Westfalenpost: Kommentar zu Justiz/Gesetze/Regierung/Parlament/Griechenland/Gericht bekräftigt Abgeordneten-Recht/Von Winfried Dolderer
Hagen (ots)
Zwei Tage, zwei Schauplätze: Zunächst in Berlin die Abstimmung über das neue Griechen-Hilfspaket. In Karlsruhe am Morgen danach das neueste Urteil zur Euro-Rettung. Eine reizvolle Abfolge, keine Frage. Schließlich war im Bundestag einmal mehr die ganz große Koalition der Euro-Retter zu besichtigen, an die wir uns seit zwei Jahren zusehends gewöhnt haben. Fast ein Allparteien-Bündnis, gäbe es die Linke nicht. Missmutig, bangend, von wachsenden Zweifeln erfüllt, aber letztlich überwältigt vom Eindruck des Unvermeidlichen. Man könnte sagen: Wenn das so ist, der parlamentarische Konsens stets abrufbar bereitsteht und man sicher sein kann, dass auch noch das dritte, vierte, fünfte Griechen-Paket mit ähnlichen Mehrheiten durchgeht, warum dann das Plenum überhaupt behelligen? Überlassen wir doch die ganze Euroretterei, soweit sie den Bundestag betrifft, einem Gremium von Experten. Pragmatisch wäre es. Doch Funktionsfähigkeit, mahnte das Gericht, sei in der Demokratie kein Selbstzweck.
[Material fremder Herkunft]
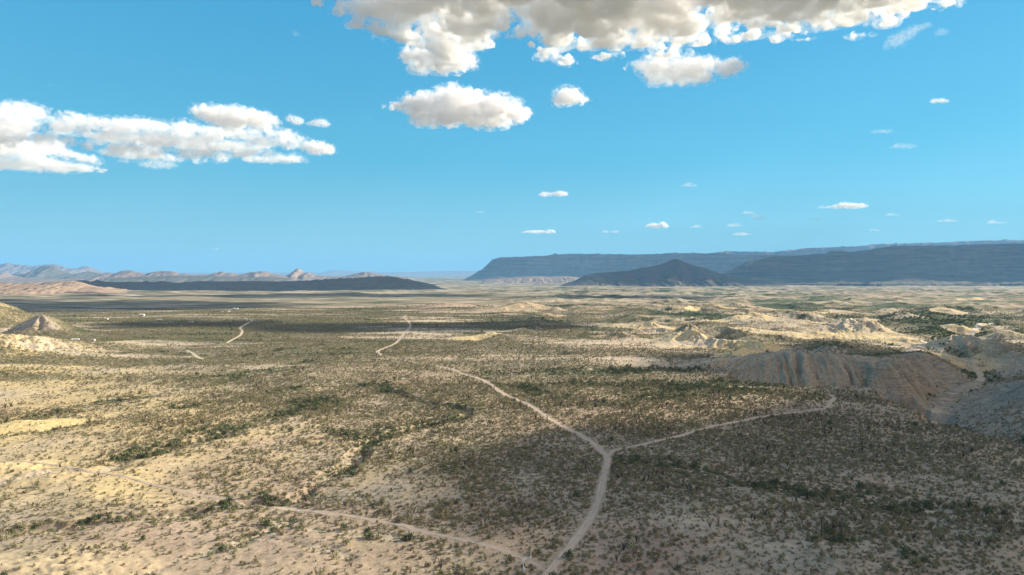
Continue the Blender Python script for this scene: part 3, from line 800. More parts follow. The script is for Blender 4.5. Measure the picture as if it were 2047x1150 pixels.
def fuse(name, lobes, voxel, seed, base, amp, flat, grow):
    iv, if_ = ico_mesh(); Vs = []; Fs = []; k = 0
    for x, y, z, rx, ry, rz in lobes:
        Vs.append(iv * np.array([rx, ry, rz]) * grow + np.array([x, y, z])); Fs.append(if_ + k); k += len(iv)
    me = mesh_from(name, np.concatenate(Vs), np.concatenate(Fs)); o = link(bpy.data.objects.new(name, me))
    md = o.modifiers.new('fuse', 'REMESH'); md.mode = 'VOXEL'; md.voxel_size = voxel; md.use_smooth_shade = True
    dg = bpy.context.evaluated_depsgraph_get(); me2 = bpy.data.meshes.new_from_object(o.evaluated_get(dg)); bpy.data.objects.remove(o); bpy.data.meshes.remove(me)
    n = len(me2.vertices); co = np.empty(n * 3, np.float32); me2.vertices.foreach_get('co', co); co = co.reshape(-1, 3).astype(np.float64)
    no = np.empty(n * 3, np.float32); me2.vertex_normals.foreach_get('vector', no); no = no.reshape(-1, 3)
    r = np.median([l[5] for l in lobes]); x, y, z = co.T
    d = np.zeros(n); a = 1.0; s = r * 1.2
    for q in range(6):
        if s < voxel * 1.2:
            break
        d += a * (np.abs(n3(x, y, z, s, seed * 7 + q * 3)) * 2 - .45); a *= .6; s *= .5
    up = np.clip((z - base) / (r * .6), .25, 1) if flat else 1
    co += no * (d * r * amp * 1.6 * up)[:, None]
    if flat:
        low = base + r * .12 * n3(x, y, z * 0, r * 2, seed + 3) + (0 if grow > 1 else r * .1)
        co[:, 2] = np.where(co[:, 2] < low, low - (low - co[:, 2]) * .12, co[:, 2])
    L = len(me2.loops); idx = np.empty(L, np.int32); me2.loops.foreach_get('vertex_index', idx); bpy.data.meshes.remove(me2)
    return co, idx.reshape(-1, 4)


def cloud_from_lobes(name, lobes, voxel, mat, seed, base=CLOUD_BASE, amp=.22, flat=True, shell=True):
    """lobes: (x, y, z, rx, ry, rz) ellipsoids fused into one billowing body, a dense core inside a torn thin fringe"""
    r = float(np.median([l[5] for l in lobes]))
    Vc, Fc = fuse(name, lobes, voxel, seed, base, amp, flat, .80)
    mats = [cloud_material('cloud_core', mat[0], r * 1.3, .44 if shell else .30, 9.0)]; M = np.zeros(len(Fc), np.int32)
    if shell:
        Vs, Fs = fuse(name, lobes, voxel * 1.3, seed + 1, base, amp * .8, flat, 1.25)
        mats.append(cloud_material('cloud_fringe', mat[1] * .7, r * 1.5, .51, 5.0))
        M = np.concatenate([M, np.ones(len(Fs), np.int32)]); Fc = np.concatenate([Fc, Fs + len(Vc)]); Vc = np.concatenate([Vc, Vs])
    me = mesh_from(name, Vc, Fc)
    for m_ in mats:
        me.materials.append(m_)
    me.polygons.foreach_set('material_index', M)
    step0 = float((Vc.max(0) - Vc.min(0)).mean()) / 10
    for m_ in mats:
        m_.cycles.volume_step_rate = min(1.0, STEP * r / step0) if shell else 1.0
    return link(bpy.data.objects.new(name, me))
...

Zu den Pflichten des Abgeordneten zählt, seine Rechte nicht zu veräußern. Von beidem haben die Richter einen hohen Begriff. So lässt sich das Urteil auch als Kontrapunkt lesen zum tags zuvor erneut manifestierten Angstkonsens im Bundestag. Wenn dann dieselben Abgeordneten das Urteil feiern, die zuvor das gerügte Gesetz einhellig beschlossen haben, so ist dies keine neue, aber immer wieder possierliche Erfahrung. Das Parlament immer wieder zur Selbstverantwortung zu ermutigen, ist inzwischen gute Karlsruher Tradition.